Kobieta w poniedziałek rano wyszła z domu w Zamościu i poszła w kierunku Łabuńki. Zaniepokojony jej losem mąż zgłosił zaginięcie. Powiedział, że żona jest chora i potrzebuje pomocy. Wskazał, że 51-latka prawdopodobnie poszła wzdłuż rzeki w kierunku Pniówka.
– Natychmiast rozpoczęto intensywne działania poszukiwawcze. Dla funkcjonariuszy ogłoszono alarm. Policjanci szukali kobiety wzdłuż rzeki aż do miejscowości Pniówek, przeczesywali znajdujące się tam tereny trawiaste i nieużytki rolne, mundurowi szukali 51-latki także w okolicach zbiorników wodnych w Pniówku. Sprawdzali również miejsca na terenie Zamościa, gdzie mogła przebywać kobieta – relacjonuje Dorota Krukowska-Bubiło, rzeczniczka Komendy Miejskiej Policji w Zamościu.

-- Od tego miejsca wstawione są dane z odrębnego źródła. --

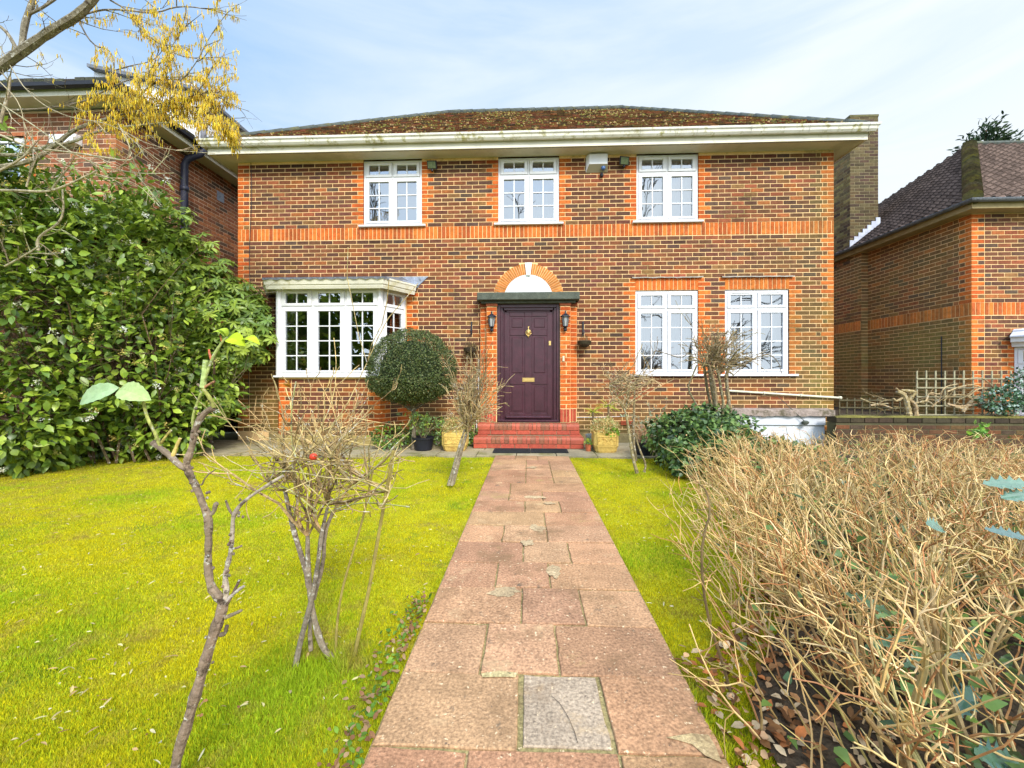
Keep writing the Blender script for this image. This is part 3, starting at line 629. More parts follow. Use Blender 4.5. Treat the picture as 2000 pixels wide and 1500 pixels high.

W akcji wzięło udział ponad 100 policjantów oraz dwa psy służbowe, także strażacy zawodowi i z okolicznych OSP. Do poszukiwań użyto 3 policyjne drony oraz śmigłowiec z Komendy Wojewódzkiej Policji w Krakowie. Te działania przyniosły efekt i szczęśliwe zakończenie.
– Około godziny 18 zaginiona została odnaleziona przez funkcjonariuszy wydziału patrolowo-interwencyjnego, którzy przeczesywali trawiaste tereny w okolicach rzeki przy ulicy Nadrzecznej. Kobiecie opieki medycznej udzieliła przybyła na miejsce załoga karetki pogotowia – podsumowuje Krukowska-Bubiło.